*What the task requires*: Repeat every line of the data exactly, but not the pictures.
┌──
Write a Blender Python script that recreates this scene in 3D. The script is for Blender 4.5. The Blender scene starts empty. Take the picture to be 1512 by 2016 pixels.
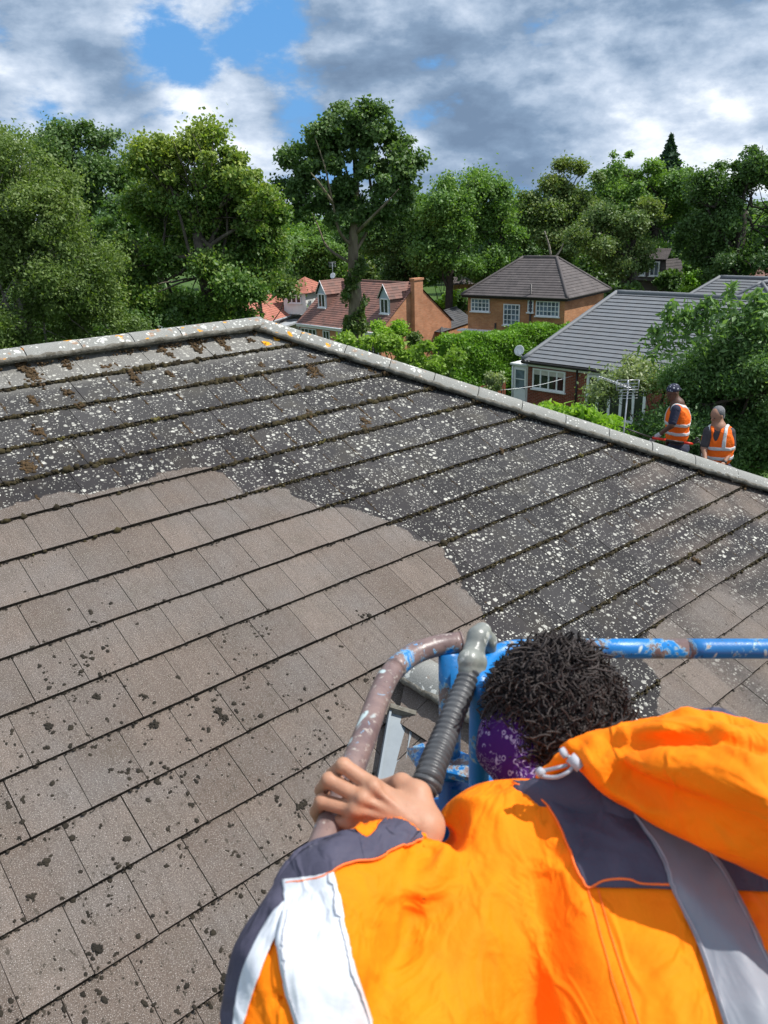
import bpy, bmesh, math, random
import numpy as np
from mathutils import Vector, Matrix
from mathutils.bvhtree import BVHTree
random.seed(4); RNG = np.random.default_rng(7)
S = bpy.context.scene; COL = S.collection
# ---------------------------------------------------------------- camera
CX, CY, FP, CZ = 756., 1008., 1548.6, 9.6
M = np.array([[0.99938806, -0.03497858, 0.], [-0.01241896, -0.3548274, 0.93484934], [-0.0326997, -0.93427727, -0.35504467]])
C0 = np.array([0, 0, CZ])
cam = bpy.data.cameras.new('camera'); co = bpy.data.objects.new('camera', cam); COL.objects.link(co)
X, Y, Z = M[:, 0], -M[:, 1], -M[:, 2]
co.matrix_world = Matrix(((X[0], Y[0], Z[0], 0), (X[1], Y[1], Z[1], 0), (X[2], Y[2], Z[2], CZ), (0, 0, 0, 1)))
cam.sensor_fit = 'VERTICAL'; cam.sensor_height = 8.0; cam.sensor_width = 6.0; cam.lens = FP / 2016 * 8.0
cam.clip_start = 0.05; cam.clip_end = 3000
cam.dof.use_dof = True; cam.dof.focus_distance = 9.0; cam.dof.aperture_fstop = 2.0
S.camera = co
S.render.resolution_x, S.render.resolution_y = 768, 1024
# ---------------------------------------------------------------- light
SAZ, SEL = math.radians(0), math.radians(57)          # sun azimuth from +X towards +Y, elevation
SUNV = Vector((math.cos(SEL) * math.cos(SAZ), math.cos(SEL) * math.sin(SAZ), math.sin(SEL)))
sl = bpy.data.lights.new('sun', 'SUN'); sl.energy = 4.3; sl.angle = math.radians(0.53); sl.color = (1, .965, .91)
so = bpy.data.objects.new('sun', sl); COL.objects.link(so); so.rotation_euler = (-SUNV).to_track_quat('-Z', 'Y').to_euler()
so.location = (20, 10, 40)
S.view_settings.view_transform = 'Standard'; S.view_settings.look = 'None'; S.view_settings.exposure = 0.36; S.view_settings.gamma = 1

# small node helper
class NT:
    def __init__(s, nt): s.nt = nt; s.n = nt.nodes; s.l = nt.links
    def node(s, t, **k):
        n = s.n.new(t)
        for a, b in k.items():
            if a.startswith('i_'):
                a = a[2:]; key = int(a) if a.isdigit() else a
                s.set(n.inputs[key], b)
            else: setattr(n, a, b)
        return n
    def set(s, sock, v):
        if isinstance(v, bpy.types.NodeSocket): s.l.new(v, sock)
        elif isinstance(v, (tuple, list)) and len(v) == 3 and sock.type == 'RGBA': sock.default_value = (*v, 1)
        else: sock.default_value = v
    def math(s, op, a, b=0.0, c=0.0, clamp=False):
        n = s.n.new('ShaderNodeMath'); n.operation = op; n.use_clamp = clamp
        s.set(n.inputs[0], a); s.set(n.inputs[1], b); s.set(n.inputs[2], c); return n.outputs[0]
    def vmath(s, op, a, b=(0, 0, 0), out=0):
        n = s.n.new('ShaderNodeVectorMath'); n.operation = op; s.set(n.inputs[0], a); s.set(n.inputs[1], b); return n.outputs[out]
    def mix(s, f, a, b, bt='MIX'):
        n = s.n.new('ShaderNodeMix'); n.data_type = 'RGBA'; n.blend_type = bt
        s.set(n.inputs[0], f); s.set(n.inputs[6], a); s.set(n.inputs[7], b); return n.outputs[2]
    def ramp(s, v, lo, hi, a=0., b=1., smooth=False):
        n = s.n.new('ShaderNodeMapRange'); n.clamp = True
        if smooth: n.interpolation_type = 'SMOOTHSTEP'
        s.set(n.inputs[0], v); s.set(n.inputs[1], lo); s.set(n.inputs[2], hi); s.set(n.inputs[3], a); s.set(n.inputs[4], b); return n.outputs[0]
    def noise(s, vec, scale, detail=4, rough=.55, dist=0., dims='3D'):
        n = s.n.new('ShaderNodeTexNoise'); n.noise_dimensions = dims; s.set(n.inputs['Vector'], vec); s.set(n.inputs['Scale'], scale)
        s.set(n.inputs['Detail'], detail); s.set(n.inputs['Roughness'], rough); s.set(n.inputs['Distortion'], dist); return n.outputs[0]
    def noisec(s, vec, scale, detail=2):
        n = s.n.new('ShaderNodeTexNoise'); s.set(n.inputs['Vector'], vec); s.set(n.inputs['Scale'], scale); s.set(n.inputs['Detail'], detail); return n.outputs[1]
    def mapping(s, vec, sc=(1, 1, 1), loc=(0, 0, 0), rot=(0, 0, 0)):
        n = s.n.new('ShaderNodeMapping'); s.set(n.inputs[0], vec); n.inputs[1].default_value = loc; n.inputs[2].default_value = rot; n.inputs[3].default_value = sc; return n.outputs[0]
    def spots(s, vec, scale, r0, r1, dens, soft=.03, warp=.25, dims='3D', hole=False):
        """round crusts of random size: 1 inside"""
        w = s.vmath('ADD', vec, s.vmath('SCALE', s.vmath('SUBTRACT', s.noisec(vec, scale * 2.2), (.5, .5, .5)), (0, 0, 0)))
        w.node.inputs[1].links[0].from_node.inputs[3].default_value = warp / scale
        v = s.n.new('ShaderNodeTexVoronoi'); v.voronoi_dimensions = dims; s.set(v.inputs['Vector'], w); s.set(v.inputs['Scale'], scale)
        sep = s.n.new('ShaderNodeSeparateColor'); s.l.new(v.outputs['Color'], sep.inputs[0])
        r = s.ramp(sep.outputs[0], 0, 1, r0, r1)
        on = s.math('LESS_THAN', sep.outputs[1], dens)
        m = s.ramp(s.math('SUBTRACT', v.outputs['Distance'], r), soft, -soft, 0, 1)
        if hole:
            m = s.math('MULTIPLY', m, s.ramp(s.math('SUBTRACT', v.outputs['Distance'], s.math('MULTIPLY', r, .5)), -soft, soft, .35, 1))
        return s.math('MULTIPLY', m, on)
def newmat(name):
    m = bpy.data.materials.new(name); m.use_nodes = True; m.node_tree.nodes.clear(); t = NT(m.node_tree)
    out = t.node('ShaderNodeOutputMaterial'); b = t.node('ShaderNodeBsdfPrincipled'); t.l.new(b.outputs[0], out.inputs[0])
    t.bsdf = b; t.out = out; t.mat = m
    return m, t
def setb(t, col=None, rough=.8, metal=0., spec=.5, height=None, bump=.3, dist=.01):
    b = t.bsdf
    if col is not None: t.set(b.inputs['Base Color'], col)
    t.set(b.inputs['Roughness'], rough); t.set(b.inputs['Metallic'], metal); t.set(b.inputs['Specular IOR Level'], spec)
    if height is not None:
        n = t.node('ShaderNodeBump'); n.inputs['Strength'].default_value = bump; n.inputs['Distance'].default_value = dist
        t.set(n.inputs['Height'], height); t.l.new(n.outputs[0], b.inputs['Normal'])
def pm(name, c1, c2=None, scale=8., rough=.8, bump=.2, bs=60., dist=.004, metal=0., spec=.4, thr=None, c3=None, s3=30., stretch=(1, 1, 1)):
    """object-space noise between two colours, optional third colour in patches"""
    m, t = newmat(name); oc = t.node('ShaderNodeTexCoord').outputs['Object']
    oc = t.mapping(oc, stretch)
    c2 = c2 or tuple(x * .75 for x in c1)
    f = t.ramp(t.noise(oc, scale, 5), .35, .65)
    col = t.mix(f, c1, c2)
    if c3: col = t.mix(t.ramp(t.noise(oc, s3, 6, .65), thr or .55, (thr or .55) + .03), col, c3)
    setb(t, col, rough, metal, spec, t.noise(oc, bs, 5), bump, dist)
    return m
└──
*Full response*:
Write a Blender Python script that recreates this scene in 3D. The script is for Blender 4.5. The Blender scene starts empty. Take the picture to be 1512 by 2016 pixels.
import bpy, bmesh, math, random
import numpy as np
from mathutils import Vector, Matrix
from mathutils.bvhtree import BVHTree
random.seed(4); RNG = np.random.default_rng(7)
S = bpy.context.scene; COL = S.collection
# ---------------------------------------------------------------- camera
CX, CY, FP, CZ = 756., 1008., 1548.6, 9.6
M = np.array([[0.99938806, -0.03497858, 0.], [-0.01241896, -0.3548274, 0.93484934], [-0.0326997, -0.93427727, -0.35504467]])
C0 = np.array([0, 0, CZ])
cam = bpy.data.cameras.new('camera'); co = bpy.data.objects.new('camera', cam); COL.objects.link(co)
X, Y, Z = M[:, 0], -M[:, 1], -M[:, 2]
co.matrix_world = Matrix(((X[0], Y[0], Z[0], 0), (X[1], Y[1], Z[1], 0), (X[2], Y[2], Z[2], CZ), (0, 0, 0, 1)))
cam.sensor_fit = 'VERTICAL'; cam.sensor_height = 8.0; cam.sensor_width = 6.0; cam.lens = FP / 2016 * 8.0
cam.clip_start = 0.05; cam.clip_end = 3000
cam.dof.use_dof = True; cam.dof.focus_distance = 9.0; cam.dof.aperture_fstop = 2.0
S.camera = co
S.render.resolution_x, S.render.resolution_y = 768, 1024
# ---------------------------------------------------------------- light
SAZ, SEL = math.radians(0), math.radians(57)          # sun azimuth from +X towards +Y, elevation
SUNV = Vector((math.cos(SEL) * math.cos(SAZ), math.cos(SEL) * math.sin(SAZ), math.sin(SEL)))
sl = bpy.data.lights.new('sun', 'SUN'); sl.energy = 4.3; sl.angle = math.radians(0.53); sl.color = (1, .965, .91)
so = bpy.data.objects.new('sun', sl); COL.objects.link(so); so.rotation_euler = (-SUNV).to_track_quat('-Z', 'Y').to_euler()
so.location = (20, 10, 40)
S.view_settings.view_transform = 'Standard'; S.view_settings.look = 'None'; S.view_settings.exposure = 0.36; S.view_settings.gamma = 1

# small node helper
class NT:
    def __init__(s, nt): s.nt = nt; s.n = nt.nodes; s.l = nt.links
    def node(s, t, **k):
        n = s.n.new(t)
        for a, b in k.items():
            if a.startswith('i_'):
                a = a[2:]; key = int(a) if a.isdigit() else a
                s.set(n.inputs[key], b)
            else: setattr(n, a, b)
        return n
    def set(s, sock, v):
        if isinstance(v, bpy.types.NodeSocket): s.l.new(v, sock)
        elif isinstance(v, (tuple, list)) and len(v) == 3 and sock.type == 'RGBA': sock.default_value = (*v, 1)
        else: sock.default_value = v
    def math(s, op, a, b=0.0, c=0.0, clamp=False):
        n = s.n.new('ShaderNodeMath'); n.operation = op; n.use_clamp = clamp
        s.set(n.inputs[0], a); s.set(n.inputs[1], b); s.set(n.inputs[2], c); return n.outputs[0]
    def vmath(s, op, a, b=(0, 0, 0), out=0):
        n = s.n.new('ShaderNodeVectorMath'); n.operation = op; s.set(n.inputs[0], a); s.set(n.inputs[1], b); return n.outputs[out]
    def mix(s, f, a, b, bt='MIX'):
        n = s.n.new('ShaderNodeMix'); n.data_type = 'RGBA'; n.blend_type = bt
        s.set(n.inputs[0], f); s.set(n.inputs[6], a); s.set(n.inputs[7], b); return n.outputs[2]
    def ramp(s, v, lo, hi, a=0., b=1., smooth=False):
        n = s.n.new('ShaderNodeMapRange'); n.clamp = True
        if smooth: n.interpolation_type = 'SMOOTHSTEP'
        s.set(n.inputs[0], v); s.set(n.inputs[1], lo); s.set(n.inputs[2], hi); s.set(n.inputs[3], a); s.set(n.inputs[4], b); return n.outputs[0]
    def noise(s, vec, scale, detail=4, rough=.55, dist=0., dims='3D'):
        n = s.n.new('ShaderNodeTexNoise'); n.noise_dimensions = dims; s.set(n.inputs['Vector'], vec); s.set(n.inputs['Scale'], scale)
        s.set(n.inputs['Detail'], detail); s.set(n.inputs['Roughness'], rough); s.set(n.inputs['Distortion'], dist); return n.outputs[0]
    def noisec(s, vec, scale, detail=2):
        n = s.n.new('ShaderNodeTexNoise'); s.set(n.inputs['Vector'], vec); s.set(n.inputs['Scale'], scale); s.set(n.inputs['Detail'], detail); return n.outputs[1]
    def mapping(s, vec, sc=(1, 1, 1), loc=(0, 0, 0), rot=(0, 0, 0)):
        n = s.n.new('ShaderNodeMapping'); s.set(n.inputs[0], vec); n.inputs[1].default_value = loc; n.inputs[2].default_value = rot; n.inputs[3].default_value = sc; return n.outputs[0]
    def spots(s, vec, scale, r0, r1, dens, soft=.03, warp=.25, dims='3D', hole=False):
        """round crusts of random size: 1 inside"""
        w = s.vmath('ADD', vec, s.vmath('SCALE', s.vmath('SUBTRACT', s.noisec(vec, scale * 2.2), (.5, .5, .5)), (0, 0, 0)))
        w.node.inputs[1].links[0].from_node.inputs[3].default_value = warp / scale
        v = s.n.new('ShaderNodeTexVoronoi'); v.voronoi_dimensions = dims; s.set(v.inputs['Vector'], w); s.set(v.inputs['Scale'], scale)
        sep = s.n.new('ShaderNodeSeparateColor'); s.l.new(v.outputs['Color'], sep.inputs[0])
        r = s.ramp(sep.outputs[0], 0, 1, r0, r1)
        on = s.math('LESS_THAN', sep.outputs[1], dens)
        m = s.ramp(s.math('SUBTRACT', v.outputs['Distance'], r), soft, -soft, 0, 1)
        if hole:
            m = s.math('MULTIPLY', m, s.ramp(s.math('SUBTRACT', v.outputs['Distance'], s.math('MULTIPLY', r, .5)), -soft, soft, .35, 1))
        return s.math('MULTIPLY', m, on)
def newmat(name):
    m = bpy.data.materials.new(name); m.use_nodes = True; m.node_tree.nodes.clear(); t = NT(m.node_tree)
    out = t.node('ShaderNodeOutputMaterial'); b = t.node('ShaderNodeBsdfPrincipled'); t.l.new(b.outputs[0], out.inputs[0])
    t.bsdf = b; t.out = out; t.mat = m
    return m, t
def setb(t, col=None, rough=.8, metal=0., spec=.5, height=None, bump=.3, dist=.01):
    b = t.bsdf
    if col is not None: t.set(b.inputs['Base Color'], col)
    t.set(b.inputs['Roughness'], rough); t.set(b.inputs['Metallic'], metal); t.set(b.inputs['Specular IOR Level'], spec)
    if height is not None:
        n = t.node('ShaderNodeBump'); n.inputs['Strength'].default_value = bump; n.inputs['Distance'].default_value = dist
        t.set(n.inputs['Height'], height); t.l.new(n.outputs[0], b.inputs['Normal'])
def pm(name, c1, c2=None, scale=8., rough=.8, bump=.2, bs=60., dist=.004, metal=0., spec=.4, thr=None, c3=None, s3=30., stretch=(1, 1, 1)):
    """object-space noise between two colours, optional third colour in patches"""
    m, t = newmat(name); oc = t.node('ShaderNodeTexCoord').outputs['Object']
    oc = t.mapping(oc, stretch)
    c2 = c2 or tuple(x * .75 for x in c1)
    f = t.ramp(t.noise(oc, scale, 5), .35, .65)
    col = t.mix(f, c1, c2)
    if c3: col = t.mix(t.ramp(t.noise(oc, s3, 6, .65), thr or .55, (thr or .55) + .03), col, c3)
    setb(t, col, rough, metal, spec, t.noise(oc, bs, 5), bump, dist)
    return m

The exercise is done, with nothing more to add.